# [STATED TASK]
Each line from the one containing "Generate a Blender" through the one containing "S.camera = cam_o" is to be retyped exactly, both end lines included, and all other lines left out.

# [DATA SECTION]
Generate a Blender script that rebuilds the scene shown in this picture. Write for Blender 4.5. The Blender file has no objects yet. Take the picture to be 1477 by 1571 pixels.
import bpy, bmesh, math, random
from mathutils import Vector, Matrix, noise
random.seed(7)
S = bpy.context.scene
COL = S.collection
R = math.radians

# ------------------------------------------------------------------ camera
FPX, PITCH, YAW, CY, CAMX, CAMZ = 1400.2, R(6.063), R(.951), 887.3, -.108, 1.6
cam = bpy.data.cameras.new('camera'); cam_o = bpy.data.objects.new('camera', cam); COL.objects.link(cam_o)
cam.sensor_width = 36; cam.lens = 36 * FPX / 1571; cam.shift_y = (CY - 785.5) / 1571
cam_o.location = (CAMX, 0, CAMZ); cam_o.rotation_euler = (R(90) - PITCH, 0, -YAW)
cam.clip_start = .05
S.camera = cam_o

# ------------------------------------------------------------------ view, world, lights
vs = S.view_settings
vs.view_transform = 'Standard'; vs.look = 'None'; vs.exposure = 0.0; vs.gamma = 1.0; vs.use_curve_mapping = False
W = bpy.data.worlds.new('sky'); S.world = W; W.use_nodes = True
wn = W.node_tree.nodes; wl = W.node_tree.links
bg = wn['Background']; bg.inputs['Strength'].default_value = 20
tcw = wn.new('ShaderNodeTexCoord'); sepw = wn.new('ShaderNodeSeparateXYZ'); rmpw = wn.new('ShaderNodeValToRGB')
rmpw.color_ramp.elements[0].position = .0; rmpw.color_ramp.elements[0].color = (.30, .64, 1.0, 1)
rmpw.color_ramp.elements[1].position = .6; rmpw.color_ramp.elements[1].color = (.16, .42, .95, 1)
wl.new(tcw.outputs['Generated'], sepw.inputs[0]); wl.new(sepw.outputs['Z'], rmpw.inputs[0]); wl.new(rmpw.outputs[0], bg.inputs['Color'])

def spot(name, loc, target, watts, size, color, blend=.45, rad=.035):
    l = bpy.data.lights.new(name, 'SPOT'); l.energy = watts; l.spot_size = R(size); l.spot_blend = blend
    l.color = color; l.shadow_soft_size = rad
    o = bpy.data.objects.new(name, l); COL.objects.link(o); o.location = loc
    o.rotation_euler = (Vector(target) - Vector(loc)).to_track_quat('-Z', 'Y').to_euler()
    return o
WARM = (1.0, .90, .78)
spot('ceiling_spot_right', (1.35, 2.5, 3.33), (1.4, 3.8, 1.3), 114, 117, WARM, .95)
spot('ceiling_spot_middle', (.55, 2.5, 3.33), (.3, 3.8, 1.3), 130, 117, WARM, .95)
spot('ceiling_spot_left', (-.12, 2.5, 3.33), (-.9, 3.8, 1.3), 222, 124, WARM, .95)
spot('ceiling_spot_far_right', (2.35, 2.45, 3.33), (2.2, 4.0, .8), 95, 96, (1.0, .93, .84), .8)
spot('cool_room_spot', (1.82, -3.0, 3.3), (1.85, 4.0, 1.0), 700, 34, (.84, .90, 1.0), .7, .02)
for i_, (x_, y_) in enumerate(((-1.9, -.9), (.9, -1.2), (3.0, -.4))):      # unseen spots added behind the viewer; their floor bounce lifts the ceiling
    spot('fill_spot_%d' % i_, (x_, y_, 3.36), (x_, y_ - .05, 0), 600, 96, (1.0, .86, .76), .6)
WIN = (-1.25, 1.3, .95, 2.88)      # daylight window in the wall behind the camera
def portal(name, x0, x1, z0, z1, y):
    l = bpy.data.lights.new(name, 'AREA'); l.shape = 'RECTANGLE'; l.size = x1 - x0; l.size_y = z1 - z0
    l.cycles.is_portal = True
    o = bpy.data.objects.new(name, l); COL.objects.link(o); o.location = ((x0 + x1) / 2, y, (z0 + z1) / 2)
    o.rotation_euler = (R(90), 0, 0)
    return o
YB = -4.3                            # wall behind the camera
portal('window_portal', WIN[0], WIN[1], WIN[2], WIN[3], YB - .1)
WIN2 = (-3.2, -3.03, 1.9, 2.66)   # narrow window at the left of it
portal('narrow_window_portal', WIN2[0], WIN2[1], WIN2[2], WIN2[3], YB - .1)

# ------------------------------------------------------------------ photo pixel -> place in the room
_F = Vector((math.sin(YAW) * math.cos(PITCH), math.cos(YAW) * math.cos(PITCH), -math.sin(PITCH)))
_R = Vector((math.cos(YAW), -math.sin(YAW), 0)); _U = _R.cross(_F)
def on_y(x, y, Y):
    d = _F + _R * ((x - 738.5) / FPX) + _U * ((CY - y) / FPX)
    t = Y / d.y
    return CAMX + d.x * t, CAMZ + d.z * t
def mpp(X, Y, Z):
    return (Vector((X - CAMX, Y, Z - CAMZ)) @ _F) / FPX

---

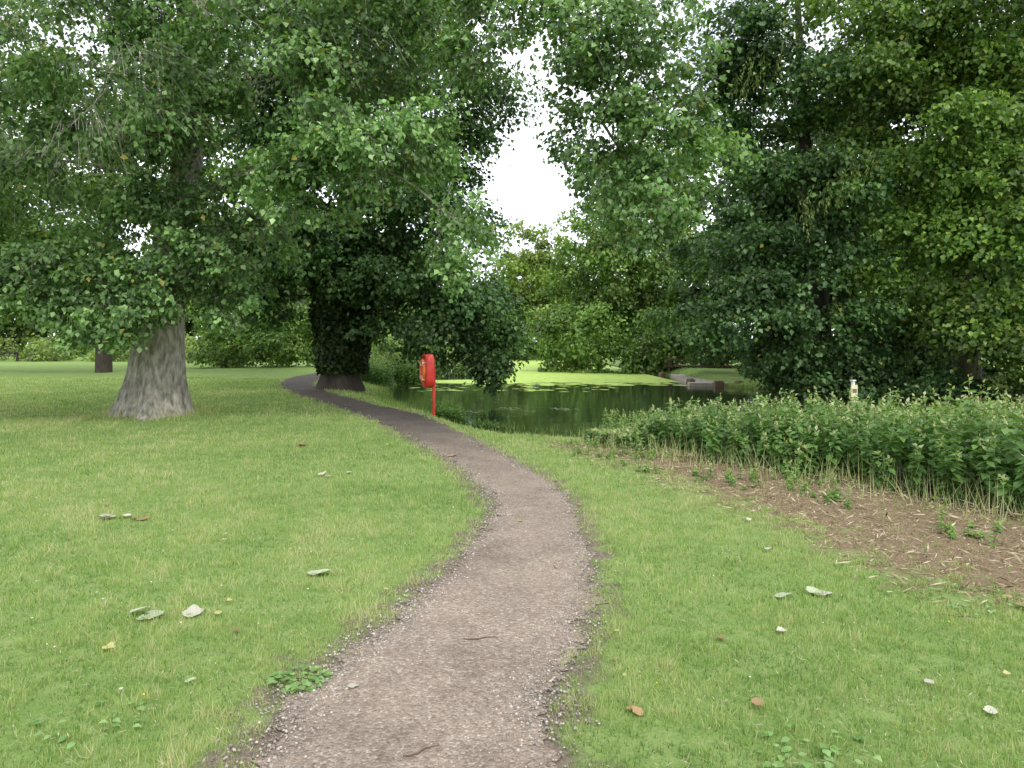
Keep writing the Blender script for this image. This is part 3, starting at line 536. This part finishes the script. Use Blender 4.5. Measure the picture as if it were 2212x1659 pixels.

# [ANSWER TO THE TASK]
Generate a Blender script that rebuilds the scene shown in this picture. Write for Blender 4.5. The Blender file has no objects yet. Take the picture to be 1477 by 1571 pixels.
import bpy, bmesh, math, random
from mathutils import Vector, Matrix, noise
random.seed(7)
S = bpy.context.scene
COL = S.collection
R = math.radians

# ------------------------------------------------------------------ camera
FPX, PITCH, YAW, CY, CAMX, CAMZ = 1400.2, R(6.063), R(.951), 887.3, -.108, 1.6
cam = bpy.data.cameras.new('camera'); cam_o = bpy.data.objects.new('camera', cam); COL.objects.link(cam_o)
cam.sensor_width = 36; cam.lens = 36 * FPX / 1571; cam.shift_y = (CY - 785.5) / 1571
cam_o.location = (CAMX, 0, CAMZ); cam_o.rotation_euler = (R(90) - PITCH, 0, -YAW)
cam.clip_start = .05
S.camera = cam_o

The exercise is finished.